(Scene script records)
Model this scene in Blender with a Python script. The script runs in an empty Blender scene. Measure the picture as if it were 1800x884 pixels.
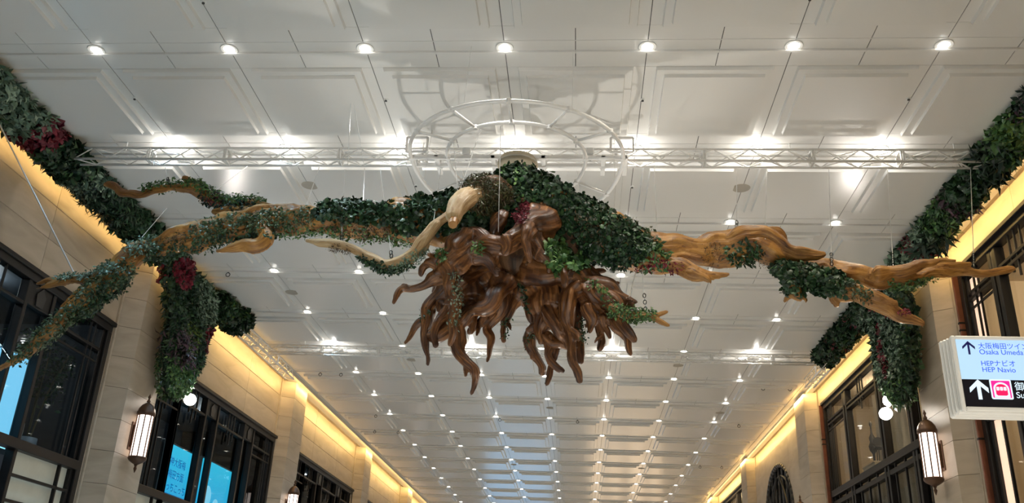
import bpy, math, random
import numpy as np
from mathutils import Vector, Matrix, noise as mnoise
random.seed(7); rng = np.random.default_rng(7)
SC = bpy.context.scene; COL = SC.collection
PI = math.pi

# ------------------------------------------------------------------ camera
EYE = 1.6                                   # eye height above the floor
FPX = 1582.62; PITCH, YAW, ROLL = 0.410192541, -0.0847345627, 0.0452338113
FW = np.array([math.sin(YAW)*math.cos(PITCH), math.cos(YAW)*math.cos(PITCH), math.sin(PITCH)])
_r = np.cross(FW, [0, 0, 1.]); _r /= np.linalg.norm(_r); _u = np.cross(_r, FW)
RT = _r*math.cos(ROLL)+_u*math.sin(ROLL); UP = _u*math.cos(ROLL)-_r*math.sin(ROLL)
cam = bpy.data.cameras.new('camera'); co = bpy.data.objects.new('camera', cam); COL.objects.link(co)
cam.sensor_width = 36; cam.lens = FPX/1800*36; cam.clip_end = 300
co.matrix_world = Matrix(((RT[0], UP[0], -FW[0], 0), (RT[1], UP[1], -FW[1], 0), (RT[2], UP[2], -FW[2], EYE), (0, 0, 0, 1)))
SC.camera = co
def at(px, py, Y):                          # a photograph direction met at the depth Y along the concourse
    d = FW + RT*(px-900)/FPX - UP*(py-442)/FPX
    d = d*Y/d[1]; return np.array([d[0], d[1], d[2]+EYE])
def onX(px, py, X):
    d = FW + RT*(px-900)/FPX - UP*(py-442)/FPX
    d = d*X/d[0]; return np.array([d[0], d[1], d[2]+EYE])
def pix(P):
    P = np.asarray(P, float)-np.array([0, 0, EYE]); z = P@FW
    return 900+FPX*(P@RT)/z, 442-FPX*(P@UP)/z

# ------------------------------------------------------------------ world and exposure
W = bpy.data.worlds.new('world'); SC.world = W; W.use_nodes = True
W.node_tree.nodes['Background'].inputs[0].default_value = (0.6, 0.7, 0.85, 1)
W.node_tree.nodes['Background'].inputs[1].default_value = 0.25
SC.view_settings.view_transform = 'Standard'; SC.view_settings.look = 'None'
SC.view_settings.exposure = 0.14; SC.view_settings.gamma = 1; SC.view_settings.use_curve_mapping = False
CEIL = EYE+8.0
SX, SY, X0, Y0 = 2.0747, 2.9188, -7.39, 10.85        # grid of the ceiling: columns and rows of lamps
SPOT_W, COVE_W, FLOOD_W = 225, 9.5, 230
def lamp(kind, name, loc, energy, color, direction=(0, 0, -1), **k):
    l = bpy.data.lights.new(name, kind); l.energy = energy; l.color = color
    for a, v in k.items(): setattr(l, a, v)
    o = bpy.data.objects.new(name, l); COL.objects.link(o); o.location = loc
    o.rotation_euler = Vector(direction).to_track_quat('-Z', 'Y').to_euler(); return o

# ------------------------------------------------------------------ mesh helpers
class MB:
    def __init__(s): s.v = []; s.f = []
    def add(s, vs, fs):
        n = len(s.v); s.v += [tuple(map(float, p)) for p in vs]; s.f += [tuple(n+i for i in f) for f in fs]; return s
    def box(s, a, b):
        (x0, y0, z0), (x1, y1, z1) = a, b
        x0, x1 = sorted((x0, x1)); y0, y1 = sorted((y0, y1)); z0, z1 = sorted((z0, z1))
        return s.add([(x0,y0,z0),(x1,y0,z0),(x1,y1,z0),(x0,y1,z0),(x0,y0,z1),(x1,y0,z1),(x1,y1,z1),(x0,y1,z1)],
            [(0,3,2,1),(4,5,6,7),(0,1,5,4),(1,2,6,5),(2,3,7,6),(3,0,4,7)])
    def cbox(s, a, b, c=.004):              # box with chamfered edges along its rims (all eight corners cut)
        lo = np.minimum(a, b); hi = np.maximum(a, b); c = min(c, *(0.45*(hi-lo)))
        vs = []; idx = {}
        for sx in (0, 1):
            for sy in (0, 1):
                for sz in (0, 1):
                    S = (sx, sy, sz)
                    for ax in range(3):
                        p = [(hi[i]-c if S[i] else lo[i]+c) for i in range(3)]
                        p[ax] = hi[ax] if S[ax] else lo[ax]
                        idx[S+(ax,)] = len(vs); vs.append(p)
        fs = []
        for ax in range(3):
            b_, c_ = [(1, 2), (2, 0), (0, 1)][ax]
            for sgn in (0, 1):
                q = []
                for u, w in ((0, 0), (1, 0), (1, 1), (0, 1)):
                    S = [0, 0, 0]; S[ax] = sgn; S[b_] = u; S[c_] = w; q.append(idx[tuple(S)+(ax,)])
                fs.append(tuple(q if sgn else q[::-1]))
        for ax in range(3):                 # edges along ax
            b_, c_ = [(1, 2), (2, 0), (0, 1)][ax]
            for u in (0, 1):
                for w in (0, 1):
                    S0 = [0]*3; S0[b_] = u; S0[c_] = w; S1 = list(S0); S1[ax] = 1
                    q = (idx[tuple(S0)+(b_,)], idx[tuple(S1)+(b_,)], idx[tuple(S1)+(c_,)], idx[tuple(S0)+(c_,)])
                    fs.append(q if u != w else q[::-1])
        for S in [(i, j, k) for i in (0, 1) for j in (0, 1) for k in (0, 1)]:
            q = (idx[S+(0,)], idx[S+(1,)], idx[S+(2,)]); fs.append(q if sum(S) % 2 else q[::-1])
        return s.add(vs, fs)
    def tube(s, p, q, r, n=6, r2=None, cap=True):
        p = Vector(p); q = Vector(q); d = (q-p)
        if d.length < 1e-6: return s
        d.normalize(); a = d.orthogonal().normalized(); b = d.cross(a); r2 = r if r2 is None else r2
        vs = [p+(a*math.cos(2*PI*i/n)+b*math.sin(2*PI*i/n))*r for i in range(n)]+[q+(a*math.cos(2*PI*i/n)+b*math.sin(2*PI*i/n))*r2 for i in range(n)]
        fs = [(i, (i+1) % n, n+(i+1) % n, n+i) for i in range(n)]
        if cap: fs += [tuple(range(n-1, -1, -1)), tuple(range(n, 2*n))]
        return s.add(vs, fs)
    def poly(s, pts, r, n=6):
        for a, b in zip(pts, pts[1:]): s.tube(a, b, r, n)
        return s
    def lathe(s, prof, c, n=24, axis=2):
        vs = []; fs = []
        for r, h in prof:
            for i in range(n):
                a = 2*PI*i/n; p = [r*math.cos(a), r*math.sin(a), h]
                if axis == 1: p = [p[0], p[2], p[1]]
                if axis == 0: p = [p[2], p[0], p[1]]
                vs.append((p[0]+c[0], p[1]+c[1], p[2]+c[2]))
        for k in range(len(prof)-1):
            for i in range(n):
                q = (k*n+i, k*n+(i+1) % n, (k+1)*n+(i+1) % n, (k+1)*n+i); fs.append(q)
        fs += [tuple(range(n-1, -1, -1)), tuple(range((len(prof)-1)*n, len(prof)*n))]
        return s.add(vs, fs)
    def torus(s, c, R, r, n=48, m=8, fn=None, arc=(0, 2*PI)):
        vs = []; fs = []; full = abs(arc[1]-arc[0]-2*PI) < 1e-6
        N = n if full else n+1
        for i in range(N):
            a = arc[0]+(arc[1]-arc[0])*i/n
            for j in range(m):
                b = 2*PI*j/m; p = [c[0]+(R+r*math.cos(b))*math.cos(a), c[1]+(R+r*math.cos(b))*math.sin(a), c[2]+r*math.sin(b)]
                if fn: p = fn(p)
                vs.append(p)
        for i in range(n):
            for j in range(m):
                i2 = (i+1) % N
                fs.append((i*m+j, i2*m+j, i2*m+(j+1) % m, i*m+(j+1) % m))
        return s.add(vs, fs)
    def prism(s, outline, z0, z1):           # outline of (x,y) counter-clockwise
        n = len(outline)
        vs = [(x, y, z0) for x, y in outline]+[(x, y, z1) for x, y in outline]
        return s.add(vs, [tuple(range(n-1, -1, -1)), tuple(range(n, 2*n))]+[(i, (i+1) % n, n+(i+1) % n, n+i) for i in range(n)])
def fix_normals(me):
    import bmesh
    b = bmesh.new(); b.from_mesh(me); bmesh.ops.recalc_face_normals(b, faces=b.faces); b.to_mesh(me); b.free()
def mesh(name, mb, mat, origin=(0, 0, 0), smooth=False, fix=False):
    me = bpy.data.meshes.new(name); o = np.array(origin)
    me.from_pydata([(p[0]-o[0], p[1]-o[1], p[2]-o[2]) for p in mb.v], [], mb.f)
    if fix: fix_normals(me)
    if mat: me.materials.append(mat)
    if smooth: me.polygons.foreach_set('use_smooth', [True]*len(me.polygons))
    me.update(); return me
def wloc(o):
    l = Vector((0, 0, 0))
    while o: l += o.location; o = o.parent
    return l
def link(name, me, parent=None, loc=(0, 0, 0), rot=None):
    o = bpy.data.objects.new(name, me); COL.objects.link(o)
    if parent: o.parent = parent
    o.location = loc
    if rot is not None: o.rotation_euler = rot
    return o
def part(name, mb, mat, parent=None, smooth=False, label=None, kind=None, fix=False):   # vertices given in world space
    o = link(name, mesh(name, mb, mat, wloc(parent) if parent else (0, 0, 0), smooth, fix), parent)
    if label: o['label'] = label
    if kind: o['kind'] = kind
    return o
def empty(name, loc, label=None, cat=None, group=None, kind=None):
    o = bpy.data.objects.new(name, None); COL.objects.link(o); o.location = loc; o.empty_display_size = .2
    if label: o['label'] = label
    if cat: o['category'] = cat
    if group: o['group'] = group
    if kind: o['kind'] = kind
    return o

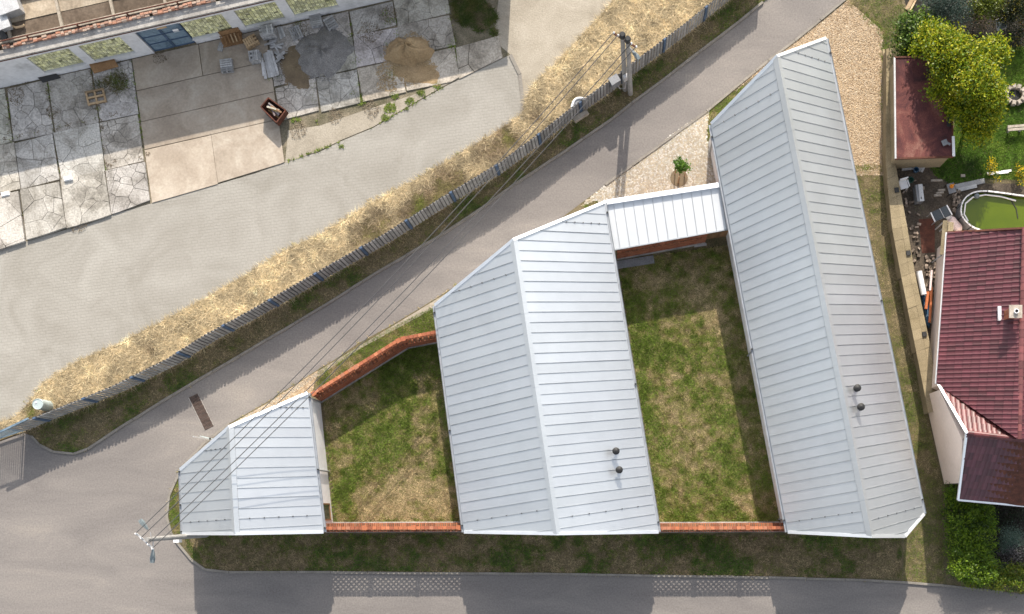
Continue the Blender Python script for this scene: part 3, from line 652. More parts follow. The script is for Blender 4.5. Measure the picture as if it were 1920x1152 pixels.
while s_ < WL:
    m = MB(); m.bar(wpt(s_, -.14, WH-.06), wpt(s_, .6, WH-.06), .05, .05, up=.12); m.bar(wpt(s_+.14, -.14, WH-.06), wpt(s_+.14, .6, WH-.06), .05, .05, up=.12); m.bar(wpt(s_+.05, .6, WH), wpt(s_+.1, .66, WH), .06, .48); m.build('bracket', m_rust, fac); s_ += 2.75
MB().bar(wpt(0, .75, WH-.2), wpt(WL, .75, WH-.2), .2, .46).build('coping', m_roofc, fac)
ang = math.atan2(wd_.y, wd_.x); s_ = 0.0; pw = 2.85
while s_ < WL:
    e = min(WL, s_+pw)
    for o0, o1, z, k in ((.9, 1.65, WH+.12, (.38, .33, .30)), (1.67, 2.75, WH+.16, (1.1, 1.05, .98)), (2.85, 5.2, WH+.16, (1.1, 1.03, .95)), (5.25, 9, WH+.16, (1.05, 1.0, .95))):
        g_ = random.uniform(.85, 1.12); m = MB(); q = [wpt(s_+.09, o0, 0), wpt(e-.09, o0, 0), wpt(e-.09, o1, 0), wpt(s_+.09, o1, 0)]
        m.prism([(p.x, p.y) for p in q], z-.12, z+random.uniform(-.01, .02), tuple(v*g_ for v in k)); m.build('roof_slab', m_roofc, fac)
    MB().bar(wpt(s_, .7, WH-.4), wpt(s_, 9, WH-.4), .14, .68).build('beam', m_roofc, fac)
    s_ = e
MB().bar(wpt(0, 2.8, WH-.1), wpt(WL, 2.8, WH-.1), .1, .42).build('rail', m_rust, fac)
MB().bar(wpt(0, 6, WH-.4), wpt(WL, 6, WH-.4), 6.6, .15).build('roof_base', m_roofc, fac)
m = MB()
for px, py, wx, wy, hz in ((20, 12, 1.0, .9, .7), (8, 40, .5, .9, .4)):
    q = P(px, py, 3.4); m.box(q, (wx, wy, hz), .35); m.box(q+Vector((0, 0, hz/2)), (wx+.12, wy+.12, .06), .35)
m.build('roof_hatch', m_steel, fac)
MB().tube([P(22, 49, 3.2), P(30, 52, 3.25), P(40, 50, 3.25), P(46, 47, 3.2)], .06, 8).build('roof_hose', m_raww, fac)
m = MB(); m.bar(P(2, 62, 3.1), P(14, 76, 3.1), .35, .2); m.build('roof_trough', m_black, fac)
# ------------------------------------------------------------------ cracked yard slabs
SE = poly_w(YARDS)
def clip_yard(poly):
    xs = [p[0] for p in poly]
    for a, b in zip(SE[:-1], SE[1:]):
        if b[0] < min(xs) or a[0] > max(xs): continue
        dx, dy = b[0]-a[0], b[1]-a[1]      # keep the side above the line
        poly = clip(poly, dy, -dx, dy*a[0]-dx*a[1])
        if len(poly) < 3: return []
    return poly
def slab_at(q, n, tint, m=m_slab, zb=.05, root=None):
    q = clip_yard(q)
    if len(q) < 3: return
    A = abs(sum(q[i][0]*q[(i+1) % len(q)][1]-q[(i+1) % len(q)][0]*q[i][1] for i in range(len(q))))/2
    if A < .12: return
    xs = [p[0] for p in q]; ys = [p[1] for p in q]; b = MB(); pts = []
    fx, fy = random.choice(xs), random.choice(ys)
    while len(pts) < max(1, int(n*A/5.5)):
        x, y = random.uniform(min(xs), max(xs)), random.uniform(min(ys), max(ys))
        if random.random() < .5: x = x*.5+fx*.5; y = y*.5+fy*.5
        pts.append((x, y))
    for c in (voronoi_cells(q, pts) if len(pts) > 1 else [q]):
        cx = sum(p[0] for p in c)/len(c); cy = sum(p[1] for p in c)/len(c); R = max(math.hypot(p[0]-cx, p[1]-cy) for p in c)
        if R < .05: continue
        k = max(.6, 1-random.uniform(.006, .03)/R); g = random.uniform(.86, 1.08)
        b.prism([(cx+(p[0]-cx)*k, cy+(p[1]-cy)*k) for p in c], -.04, zb+random.uniform(-.008, .008), tuple(g*v for v in tint))
    if b.v: b.build('slab', m, root)
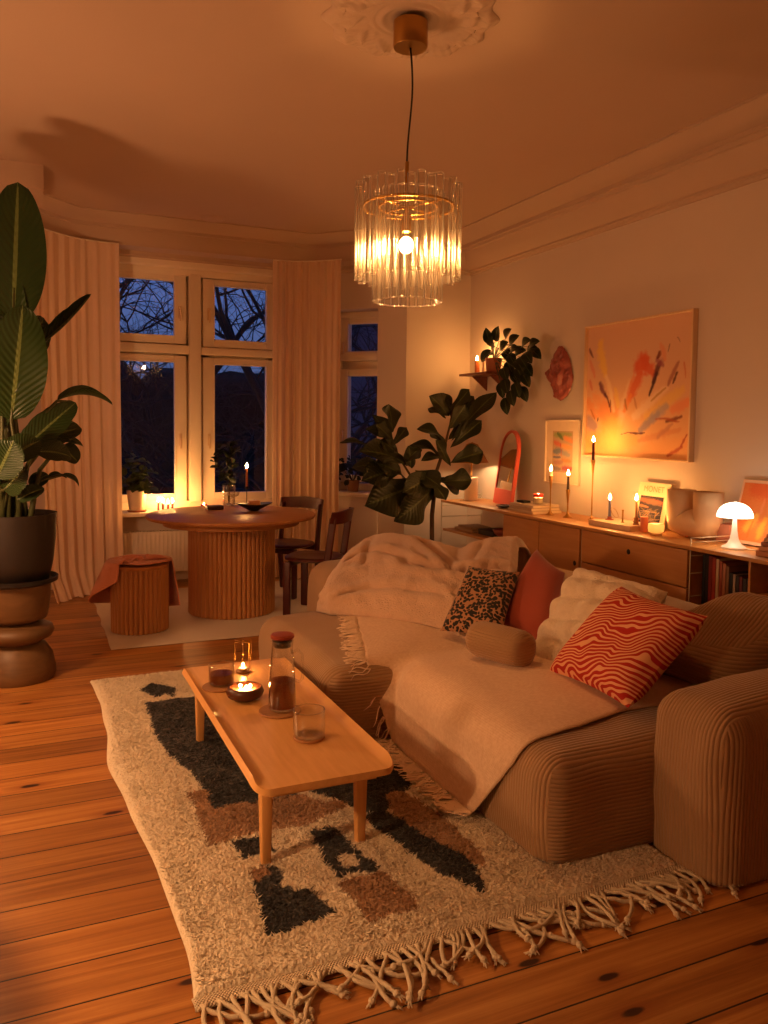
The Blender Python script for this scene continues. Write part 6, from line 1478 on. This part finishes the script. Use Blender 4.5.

# THE EXERCISE
Return nothing but the lines running from the start of the data to the line with "PI = math.pi", please, both ends included and no pictures.

# SOLVED EXERCISE
Model this scene in Blender with a Python script. The script runs in an empty Blender scene. Measure the picture as if it were 1800x884 pixels.
import bpy, math, random
import numpy as np
from mathutils import Vector, Matrix, noise as mnoise
random.seed(7); rng = np.random.default_rng(7)
SC = bpy.context.scene; COL = SC.collection
PI = math.pi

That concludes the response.